[Start Provided data]
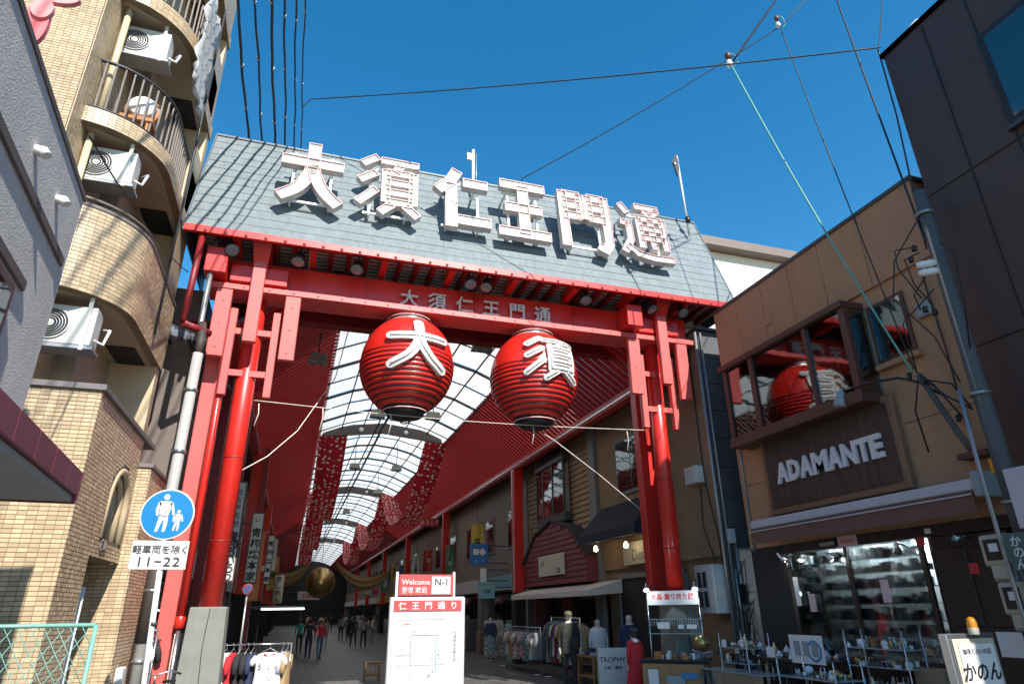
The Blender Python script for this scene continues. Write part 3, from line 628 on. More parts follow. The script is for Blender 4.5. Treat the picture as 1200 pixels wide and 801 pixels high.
# pink rounded sign standing on the roof edge
pk = thing('pink_roof_sign', 'rounded pink cut-out sign leaning over the stucco roof edge', 'sign', sp(1.0, -.1, 5.17))
def blob(cx, cz, rx, rz, n=28, pw=1.0): return [(cx+rx*math.cos(2*PI*k/n), cz+rz*math.sin(2*PI*k/n)) for k in range(n)]
def onroof(pts, a0, th): return [V((a0.x+p[0], a0.y, a0.z+p[1])) for p in pts]
A0 = V((-2.70, 5.25, 6.72))
MB().prism(onroof(blob(0, 0, .10, .26), A0, 0), (0, .05, 0)).build('lobe', 'pink_sign', pk)
MB().prism(onroof(blob(.03, .16, .085, .12), A0+V((0, -.03, 0)), 0), (0, .05, 0)).build('lobe', 'pink_sign_light', pk)
MB().prism(onroof(blob(.08, .36, .2, .10), A0+V((0, -.02, 0)), 0), (0, .05, 0)).build('lobe', 'pink_sign_light', pk)
MB().bar(A0+V((-.05, .08, -1.56)), A0+V((-.05, .08, .3)), .04).build('post', 'steel', pk)
# ================================================================== left side: tiled apartment house
mat('tile', (0.50, 0.375, 0.235), 0.4, var=.14, scale=.8, island=.22, coat=.1, streak=.08); mat('grout', (0.19, 0.14, 0.085), 0.95)
mat('tile_pale', (0.48, 0.37, 0.24), 0.4, var=.08, scale=1.5, island=.16); mat('cap_grey', (0.15, 0.13, 0.125), 0.7, var=.2)
mat('ceiling_paint', (0.36, 0.30, 0.22), 0.9, var=.1); mat('rail_brown', (0.16, 0.13, 0.11), 0.45); mat('rail_dark', (0.03, 0.03, 0.035), 0.5)
mat('ac_white', (0.52, 0.52, 0.49), 0.5, var=.08, dirt=.2); mat('corrugated', (0.20, 0.23, 0.28), 0.4, var=.25, scale=2, dirt=.4); mat('net', (.42, .42, .42), .9)
mat('rattan', (.36, .15, .05), .6); mat('cushion', (.75, .74, .72), .9)
def poly_mat():
    m = bpy.data.materials.new('poly_sheet'); m.use_nodes = True; MATS['poly_sheet'] = m; N = m.node_tree.nodes; L = m.node_tree.links; N.clear()
    o = N.new('ShaderNodeOutputMaterial'); t = N.new('ShaderNodeBsdfTranslucent'); d = N.new('ShaderNodeBsdfDiffuse'); tc = N.new('ShaderNodeTexCoord')
    mp = N.new('ShaderNodeMapping'); mp.inputs['Scale'].default_value = (.5, 5, 1); L.new(tc.outputs['Object'], mp.inputs[0]); nz = N.new('ShaderNodeTexNoise'); nz.inputs['Scale'].default_value = 1.6; nz.inputs['Detail'].default_value = 5; L.new(mp.outputs[0], nz.inputs['Vector'])
    cr = N.new('ShaderNodeValToRGB'); cr.color_ramp.elements[0].position = .38; cr.color_ramp.elements[0].color = (.05, .06, .08, 1); cr.color_ramp.elements[1].position = .62; cr.color_ramp.elements[1].color = (.55, .6, .68, 1)
    L.new(nz.outputs['Fac'], cr.inputs[0]); L.new(cr.outputs[0], t.inputs[0]); L.new(cr.outputs[0], d.inputs[0]); x = N.new('ShaderNodeMixShader'); x.inputs[0].default_value = .6; L.new(d.outputs[0], x.inputs[1]); L.new(t.outputs[0], x.inputs[2]); L.new(x.outputs[0], o.inputs[0])
poly_mat()
apt = thing('apartment_house', 'cream tiled apartment house with stacked curved corner balconies', 'building', (-4.5, 11, 0))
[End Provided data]
> **Short problem**:
Copy the whole of the material above exactly, but not its images.

> **Answer to the exercise**:
The Blender Python script for this scene continues. Write part 3, from line 628 on. More parts follow. The script is for Blender 4.5. Treat the picture as 1200 pixels wide and 801 pixels high.
# pink rounded sign standing on the roof edge
pk = thing('pink_roof_sign', 'rounded pink cut-out sign leaning over the stucco roof edge', 'sign', sp(1.0, -.1, 5.17))
def blob(cx, cz, rx, rz, n=28, pw=1.0): return [(cx+rx*math.cos(2*PI*k/n), cz+rz*math.sin(2*PI*k/n)) for k in range(n)]
def onroof(pts, a0, th): return [V((a0.x+p[0], a0.y, a0.z+p[1])) for p in pts]
A0 = V((-2.70, 5.25, 6.72))
MB().prism(onroof(blob(0, 0, .10, .26), A0, 0), (0, .05, 0)).build('lobe', 'pink_sign', pk)
MB().prism(onroof(blob(.03, .16, .085, .12), A0+V((0, -.03, 0)), 0), (0, .05, 0)).build('lobe', 'pink_sign_light', pk)
MB().prism(onroof(blob(.08, .36, .2, .10), A0+V((0, -.02, 0)), 0), (0, .05, 0)).build('lobe', 'pink_sign_light', pk)
MB().bar(A0+V((-.05, .08, -1.56)), A0+V((-.05, .08, .3)), .04).build('post', 'steel', pk)
# ================================================================== left side: tiled apartment house
mat('tile', (0.50, 0.375, 0.235), 0.4, var=.14, scale=.8, island=.22, coat=.1, streak=.08); mat('grout', (0.19, 0.14, 0.085), 0.95)
mat('tile_pale', (0.48, 0.37, 0.24), 0.4, var=.08, scale=1.5, island=.16); mat('cap_grey', (0.15, 0.13, 0.125), 0.7, var=.2)
mat('ceiling_paint', (0.36, 0.30, 0.22), 0.9, var=.1); mat('rail_brown', (0.16, 0.13, 0.11), 0.45); mat('rail_dark', (0.03, 0.03, 0.035), 0.5)
mat('ac_white', (0.52, 0.52, 0.49), 0.5, var=.08, dirt=.2); mat('corrugated', (0.20, 0.23, 0.28), 0.4, var=.25, scale=2, dirt=.4); mat('net', (.42, .42, .42), .9)
mat('rattan', (.36, .15, .05), .6); mat('cushion', (.75, .74, .72), .9)
def poly_mat():
    m = bpy.data.materials.new('poly_sheet'); m.use_nodes = True; MATS['poly_sheet'] = m; N = m.node_tree.nodes; L = m.node_tree.links; N.clear()
    o = N.new('ShaderNodeOutputMaterial'); t = N.new('ShaderNodeBsdfTranslucent'); d = N.new('ShaderNodeBsdfDiffuse'); tc = N.new('ShaderNodeTexCoord')
    mp = N.new('ShaderNodeMapping'); mp.inputs['Scale'].default_value = (.5, 5, 1); L.new(tc.outputs['Object'], mp.inputs[0]); nz = N.new('ShaderNodeTexNoise'); nz.inputs['Scale'].default_value = 1.6; nz.inputs['Detail'].default_value = 5; L.new(mp.outputs[0], nz.inputs['Vector'])
    cr = N.new('ShaderNodeValToRGB'); cr.color_ramp.elements[0].position = .38; cr.color_ramp.elements[0].color = (.05, .06, .08, 1); cr.color_ramp.elements[1].position = .62; cr.color_ramp.elements[1].color = (.55, .6, .68, 1)
    L.new(nz.outputs['Fac'], cr.inputs[0]); L.new(cr.outputs[0], t.inputs[0]); L.new(cr.outputs[0], d.inputs[0]); x = N.new('ShaderNodeMixShader'); x.inputs[0].default_value = .6; L.new(d.outputs[0], x.inputs[1]); L.new(t.outputs[0], x.inputs[2]); L.new(x.outputs[0], o.inputs[0])
poly_mat()
apt = thing('apartment_house', 'cream tiled apartment house with stacked curved corner balconies', 'building', (-4.5, 11, 0))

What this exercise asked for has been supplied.